Mari berandai-andai!

Andai saja pertanyaan terhadap ISIS di atas dikembangkan seperti ini:

“Bagaimana dengan ‘Alumni Barat’, seperti ‘Alumni Amerika’, ‘Alumni Kanada’, ‘Alumni Belanda’, ‘Alumni Perancis’, atau ‘Alumni Jerman’ dan alumni lainnya, yang mereka kembali ke tanah Indonesia dengan: ‘Membawa Seks Bebas’, ‘Terbiasa dengan Mengonsumsi Narkoba’, ‘Hobi Minum Minuman Beralkohol’, “Permisif terhadap Kawin Sejenis’, ‘Mengusung Paham Liberal’, ‘Cenderung Bersikap Individualis’, dan tentu sejumlah frasa semakna lainnya?”

Jawabnya ada pada mindset alias pola pikir, yang dalam bahasa lain bisa disederhanakan dengan ‘prasangka terhadap sesuatu’.

Kalau pola pikir yang dibangun, “bahwa Alumni Afghan dan negara yang diasosiasikan dengannya adalah frasa-frasa negatif, maka seperti itu pulalah akibat dan dan pandangan masyarakat yang terbentuk!” Tapi, kalau pola pikir yang dibangun, “bahwa Alumni Afghan dan negara yang diasosiasikan dengannya adalah frasa-frasa positif, maka out put-nya pun akan berbeda!”

Sebaliknya, kalau pola pikir yang dibangun, “bahwa Alumni Barat dan negara yang diasosiasikan dengannya adalah frasa-frasa negatif, maka seperti itu pulalah akibat dan dan pandangan masyarakat yang terbentuk!” Vice versa!

Masalahnya adalah, seringkali kita menggunakan standar ganda untuk sesuatu yang seharusnya diperlakukan sama. Atau setidak-tidaknya, “kita lebih sering mengedepankan Sangka-Buruk (Su’u-zhan) dari pada Sangka-Baik (Khusnu-zhan)!” Meskipun, “kehati-hatian tetaplah perlu.” Dan ISIS hari ini, di Indonesia, dengan segala keterbatasan informasi tentangnya, telah menjadi Tersangka! Setidaknya sampai waktu yang tak ditentukan.

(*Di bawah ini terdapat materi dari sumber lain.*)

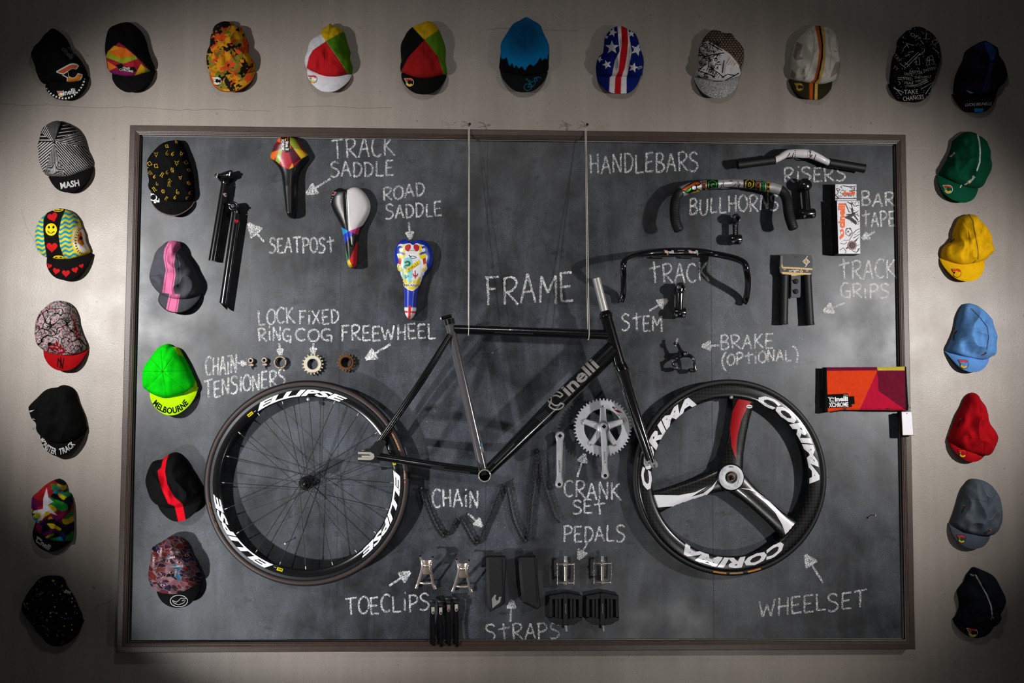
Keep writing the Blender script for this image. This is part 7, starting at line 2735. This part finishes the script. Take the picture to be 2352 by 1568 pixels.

Beberapa tahun lalu penulis inspiratif Francis Fukuyama dalam After The Neocons: America at the Crossroads [Profile Book Ltd., London, 2006], menyebutkan: “Terminology is important. There are significant distinctions between Islamic Fundamentalists, Islamists, Radical Islamists, and Ordinary Muslims, distinction that became particularly important in the wake of September 11. I shall use Jihadism to refer to this particular movement.”

Mengapa? Karena, “the implication of this view is that we are not currently engaged in anything that looks like a “clash of civilizations” but rather in something that looks much more familiar to us from the experience of the twentieth century. The most dangerous people are not pious Muslims in the Middle East but alienated and uprooted young people in Hamburg, London, or Amsterdam who see ideology as the answer to the personal search for identity.”

Kekeliruan pemberian label atas sebuah gerakan/fenomena (baca Gerakan Islam), karena keterbatasan informasi dan pemahaman atas fenomena itu sendiri, sangat berbahaya. Internasionaliasi ISIS, misalnya, merupakan fenomena yang biasa, bila dipahami bahwa salah satu konsep tentang kesatuan wilayah dalam Islam, seperti disinggung Aspinal, sesaat setelah meneliti dan menuliskan penelitiannya tentang Aceh. [Edward Aspinal, “Islam and Nation: Separatist Rebellion in Aceh Indonesia”, California: Stanford University Press, 2009.]

Akhirnya, bersikap proporsional adalah langkah awal yang baik dalam memberikan penilaian atas sesuatu, darimana pun datangnya. Dan itulah salah satu inti dari ajaran Islam yang universal, yang diperpegangi oleh tidak kurang dari 1/5 penduduk bumi. Dan atas fenomena hari ini dan yang mungkin akan terjadi di masa depan, Sardar kembali mengingatkan:

“So prepare yourself for the re-emergence of a dynamic, thriving civilization for Islam. It will not emerge in the near future. It will take several decades, even half a century. It will be deeply rooted in history and tradition, but it will be different entity.” [What Do Muslims Believe? Granta Publications, London, 2006].